Paul Gauguin

Paul_Gauguin

Synopsis

Paul Gauguin is one of the most significant French artists to be initially schooled in Impressionism, but who broke away from its fascination with the everyday world to pioneer a new style of painting broadly referred to as Symbolism. As the Impressionist movement was culminating in the late 1880s, Gauguin experimented with new color theories and semi-decorative approaches to painting. He famously worked one summer in an intensely colorful style alongside Vincent Van Gogh in the south of France, before turning his back entirely on Western society. He had already abandoned a former life as a stockbroker by the time he began traveling regularly to the south Pacific in the early 1890s, where he developed a new style that married everyday observation with mystical symbolism, a style strongly influenced by the popular, so-called “primitive” arts of Africa, Asia, and French Polynesia. Gauguin’s rejection of his European family, society, and the Paris art world for a life apart, in the land of the “Other,” has come to serve as a romantic example of the artist-as-wandering-mystic.

Key Ideas

After mastering Impressionist methods for depicting the optical experience of nature, Gauguin studied religious communities in rural Brittany and various landscapes in the Caribbean, while also educating himself in the latest French ideas on the subject of painting and color theory (the latter much influenced by recent scientific study into the various, unstable processes of visual perception). This background contributed to Gauguin’s gradual development of a new kind of “synthetic” painting, one that functions as a symbolic, rather than a merely documentary, or mirror-like, reflection of reality.
Seeking the kind of direct relationship to the natural world that he witnessed in various communities of French Polynesia and other non-western cultures, Gauguin treated his painting as a philosophical meditation on the ultimate meaning of human existence, as well as the possibility of religious fulfillment and answers on how to live closer to nature.
Gauguin was one of the key participants during the last decades of the 19th century in a European cultural movement that has since come to be referred to as Primitivism. The term denotes the Western fascination for less industrially-developed cultures, and the romantic notion that non-Western people might be more genuinely spiritual, or closer in touch with elemental forces of the cosmos, than their comparatively “artificial” European and American counterparts.
Once he had virtually abandoned his wife, his four children, and the entire art world of Europe, Gauguin’s name and work became synonymous, as they remain to this day, with the idea of ultimate artistic freedom, or the complete liberation of the creative individual from one’s original cultural moorings.

Most Important Art

Manao Tupapau (The Spirit of the Dead Keeps Watch) (1892)
Manau Tupapau
One of Gauguin’s most famous works, Manao Tupapau is an excellent example of how Gauguin relished combining the ordinary with suggestions of the extraordinary in a single canvas, thus leaving all final interpretation open to debate. As he relates in a period diary, the actual scenario was inspired by his return home late one night and finding his wife, depicted here naked in the tropical heat, suddenly startled by his strike of a match in the all-enveloping darkness. Gauguin captures the luminous, unreal look of the sub-equatorial interior, here decorated by floral textiles, or batiks, along with other earthy materials, all suddenly illuminated by a momentary chemical combustion. At the same time, Gauguin introduces a ghostly depiction of a “watching” female spirit, seemingly harmless, at the foot of the bed, a direct reference to a local folklore describing how such spirits roam the night and forever share the world of the living.
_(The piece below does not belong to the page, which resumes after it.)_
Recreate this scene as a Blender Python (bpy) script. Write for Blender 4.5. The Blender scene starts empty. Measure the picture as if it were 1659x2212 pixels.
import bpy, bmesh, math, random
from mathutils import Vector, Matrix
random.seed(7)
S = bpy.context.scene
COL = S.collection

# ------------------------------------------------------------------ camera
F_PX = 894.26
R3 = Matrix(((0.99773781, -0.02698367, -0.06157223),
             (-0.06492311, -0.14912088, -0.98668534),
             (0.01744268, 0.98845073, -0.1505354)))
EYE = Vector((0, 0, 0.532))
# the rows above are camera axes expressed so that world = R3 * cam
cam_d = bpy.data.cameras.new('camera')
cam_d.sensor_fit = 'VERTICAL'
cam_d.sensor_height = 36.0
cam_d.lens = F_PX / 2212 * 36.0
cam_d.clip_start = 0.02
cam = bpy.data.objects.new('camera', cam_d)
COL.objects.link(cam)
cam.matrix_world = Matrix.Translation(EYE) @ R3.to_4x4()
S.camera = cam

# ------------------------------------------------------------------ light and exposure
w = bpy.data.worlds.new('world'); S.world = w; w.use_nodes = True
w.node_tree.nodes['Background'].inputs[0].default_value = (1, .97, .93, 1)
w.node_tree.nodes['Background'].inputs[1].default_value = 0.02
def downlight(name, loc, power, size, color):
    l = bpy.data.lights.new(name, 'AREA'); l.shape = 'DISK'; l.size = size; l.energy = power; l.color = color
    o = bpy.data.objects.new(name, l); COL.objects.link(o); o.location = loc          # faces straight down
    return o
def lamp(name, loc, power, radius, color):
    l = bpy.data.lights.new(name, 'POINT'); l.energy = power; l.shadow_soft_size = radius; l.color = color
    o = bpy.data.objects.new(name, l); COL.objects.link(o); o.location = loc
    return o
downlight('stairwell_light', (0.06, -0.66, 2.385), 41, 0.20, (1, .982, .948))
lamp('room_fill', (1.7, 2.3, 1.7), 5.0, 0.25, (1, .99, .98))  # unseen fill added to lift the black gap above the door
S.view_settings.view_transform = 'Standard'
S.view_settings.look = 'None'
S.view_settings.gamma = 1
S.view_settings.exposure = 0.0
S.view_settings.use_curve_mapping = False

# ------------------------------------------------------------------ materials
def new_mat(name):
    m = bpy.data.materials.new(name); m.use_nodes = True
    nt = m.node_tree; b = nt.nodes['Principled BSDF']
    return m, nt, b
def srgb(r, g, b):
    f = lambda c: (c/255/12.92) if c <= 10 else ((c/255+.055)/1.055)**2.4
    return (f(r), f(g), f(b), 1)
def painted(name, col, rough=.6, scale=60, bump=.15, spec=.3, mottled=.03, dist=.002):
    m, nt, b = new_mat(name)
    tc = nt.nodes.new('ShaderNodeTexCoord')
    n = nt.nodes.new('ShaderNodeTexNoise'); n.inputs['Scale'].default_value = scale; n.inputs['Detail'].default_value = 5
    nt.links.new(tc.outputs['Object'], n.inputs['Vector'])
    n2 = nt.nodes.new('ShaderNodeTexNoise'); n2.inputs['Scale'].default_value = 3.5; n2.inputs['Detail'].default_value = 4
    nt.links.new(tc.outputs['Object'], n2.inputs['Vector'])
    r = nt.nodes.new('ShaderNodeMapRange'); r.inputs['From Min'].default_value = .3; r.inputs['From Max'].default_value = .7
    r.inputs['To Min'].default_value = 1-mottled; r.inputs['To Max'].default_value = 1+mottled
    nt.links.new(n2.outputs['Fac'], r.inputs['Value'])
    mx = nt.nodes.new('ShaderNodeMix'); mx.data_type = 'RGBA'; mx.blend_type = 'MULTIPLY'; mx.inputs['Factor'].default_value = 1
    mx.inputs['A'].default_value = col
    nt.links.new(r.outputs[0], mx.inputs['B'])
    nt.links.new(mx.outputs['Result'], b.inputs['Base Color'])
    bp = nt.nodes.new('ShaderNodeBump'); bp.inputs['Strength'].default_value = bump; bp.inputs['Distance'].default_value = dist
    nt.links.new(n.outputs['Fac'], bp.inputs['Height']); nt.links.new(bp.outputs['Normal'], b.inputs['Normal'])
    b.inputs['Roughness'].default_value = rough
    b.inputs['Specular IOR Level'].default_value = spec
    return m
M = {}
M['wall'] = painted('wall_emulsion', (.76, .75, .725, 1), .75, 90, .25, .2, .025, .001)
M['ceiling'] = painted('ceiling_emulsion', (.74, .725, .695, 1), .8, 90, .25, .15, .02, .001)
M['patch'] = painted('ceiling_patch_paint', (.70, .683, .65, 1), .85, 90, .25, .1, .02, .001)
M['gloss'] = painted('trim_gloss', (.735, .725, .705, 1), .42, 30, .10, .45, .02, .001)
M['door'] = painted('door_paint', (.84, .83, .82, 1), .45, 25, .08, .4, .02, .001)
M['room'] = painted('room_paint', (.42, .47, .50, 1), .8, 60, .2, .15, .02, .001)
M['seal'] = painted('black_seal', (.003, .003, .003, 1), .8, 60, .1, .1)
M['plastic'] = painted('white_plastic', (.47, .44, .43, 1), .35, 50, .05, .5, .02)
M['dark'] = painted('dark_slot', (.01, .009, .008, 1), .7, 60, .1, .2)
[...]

This same painting also illustrates well how Gauguin remained forever a child of the 19th century, while nonetheless functioning as a bellwether, or beacon, to a younger generation. Most of his work remained rooted in the natural world around him, a legacy of his roots in Impressionism. But in some instances, Guaguin even speaks to the work of a former master, such as in this work, which for many eyes continues a precedent of the everyday, un-idealized nude set by Edouard Manet’s Olympia (1863). Yet Gauguin’s work finally suggests, like that of his even more Symbolist contemporaries Odilon Redon and Gustave Moreau (both were more closely aligned than Gauguin with French Symbolist poetry of the day), that underneath the world of “rock solid” appearances lies a parallel realm of eternal mystery, spiritual import, and poetic suggestion.